Heat stock up and have ready. Add chopped celery, onions and bell pepper to the roux and cook until vegetable soften. Add chopped garlic (as much as you like) and a pound of good anouille sausage cut into 1/2 inch slices. Cook for another 10 minutes or so.

Add a quart of the hot stock to the roux/vegetable/sausage mixture and whisk like crazy. Once its incorporated, add hot stock a few ladles at a time while you continue to whisk until all the stock is added. Bring to a boil, roux does not reach its full thickening potential until it reaches a boil. At this point, you should have a nice gumbo consistency: not thick, but velvety smooth and rich. It should be thinner than gravy and just thicker than soup. Simmer for about an hour then add the chicken meat. Simmer another 30 minutes. Serve or rice or potato salad and top with chopped green onions.
Posted: Nov 14, 2011 6:17 am
Note: Strain stock before cooling.
Posted: Dec 12, 2011 3:55 am | Edited by: carney
Chicken and noodles.

Make stock with 4-6 chicken pieces, onions, celery, carrots and whatever herbs and seasoning you like.

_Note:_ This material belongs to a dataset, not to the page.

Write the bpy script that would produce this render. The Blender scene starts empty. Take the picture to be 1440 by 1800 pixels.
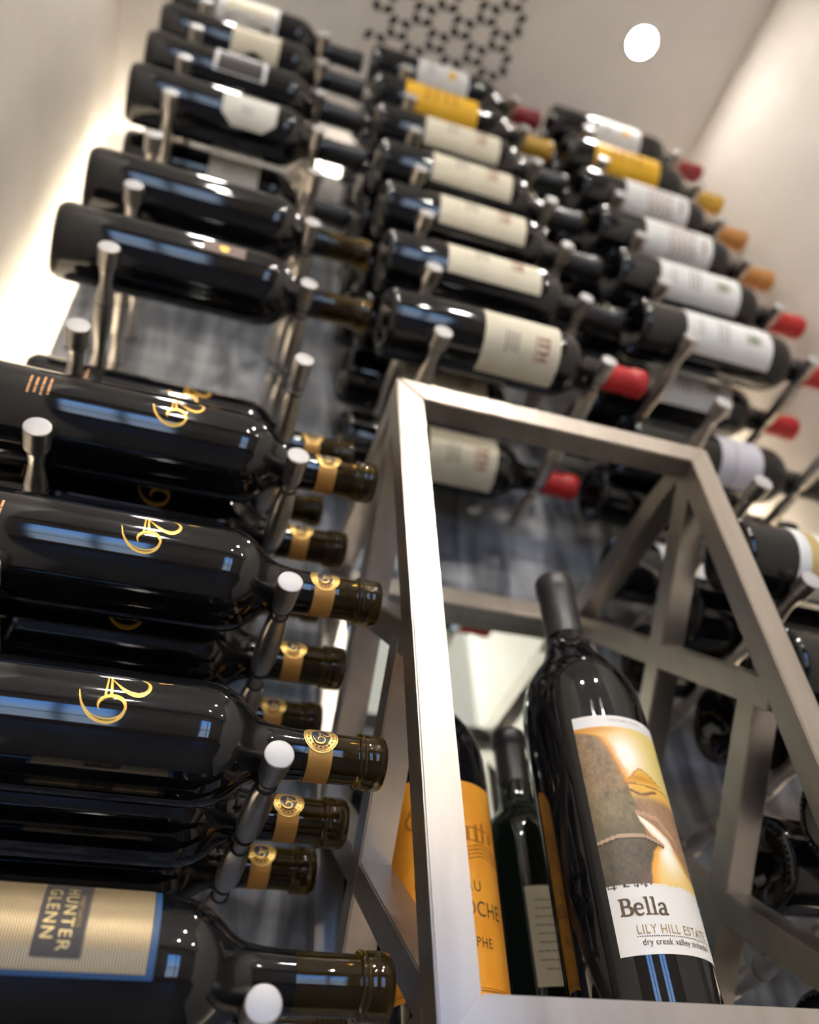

Go easy on the salt. Simmer for 30-40 minutes. When chicken is done, remove, cool and reserve meat and veggies from pot. Return chicken bones to pot and simmer stock and reduce to about 3-4 quarts. Strain and reserve stock.

Bring stock to a boil and cook egg noodles to about half done. Add chicken and veggies and continue cooking until noodles are done. If you need more liquid add water or additional stock.
Posted: Dec 13, 2011 11:01 pm
Roux = parts fat and flour. I have also spread flour out on baking sheet lined in foil , baked in oven til brown and then used for Roux , its saves a grip of time and gives yr. gumbo or whatever color.
Posted: Dec 15, 2011 8:46 am
A lot of restaurants do their roux in the oven, sometimes overnight.
Posted: Jan 23, 2015 6:16 pm
Cauliflower crust pizza? I demand a recount.
Posted: Jan 29, 2015 6:49 am
"whisk like crazy"
Posted: Feb 8, 2015 5:46 am
Ha. According to this thread, I used to have free time!